What explains the emergence of land-use frontiers?
The paper is available here
This is a joint effort from the MIDLAND team with colleagues at Humboldt University in Berlin and elsewhere. In it, we first synthesize concepts and theories explaining land-use frontiers.
We then propose a middle-range theory of how frontiers emerge, which identifies exogenous pushes, legacies of past waves and actors’ anticipations as key mechanisms by which frontiers emerge. Processes of differential rent creation and capture and the built-up of agglomeration economies then constitute key mechanisms sustaining active frontiers.
We then discuss five implications for the governance of frontiers for sustainability:
First, frontiers do not emerge in a vacuum. Land-use frontiers almost always unfold on land that is already claimed, occupied, used, managed or transformed by people, or already provide benefits.
Second, frontier theories show that instead of assuming that intensification will spontaneously occur and reduce pressure on land, controlling land-use expansion should go ahead or at least hand in hand with interventions to support intensification.

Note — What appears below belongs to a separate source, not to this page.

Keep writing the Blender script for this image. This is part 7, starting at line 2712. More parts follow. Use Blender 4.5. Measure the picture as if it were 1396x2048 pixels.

Third, endogenous dynamics including legacies of past waves, actors’ anticipations, mechanisms for differential rent creation and capture, and the progressive built-up of agglomeration economies, matter and may even be the main drivers of frontier dynamics.
Fourth, emerging frontiers appear as a pivotal time, when the fate of land use and human-environment systems can still be steered through pre-emptive governance interventions.
Fifth, predicting frontier emergence is shaky, but we can hopefully identify places that have certain characteristics that make them prone to see frontiers emerge within.
We focus on agriculture and deforestation frontiers in the tropics, but our work can be inspirational for other frontier processes including for extractive resources, such as minerals, or conservation and restoration frontiers.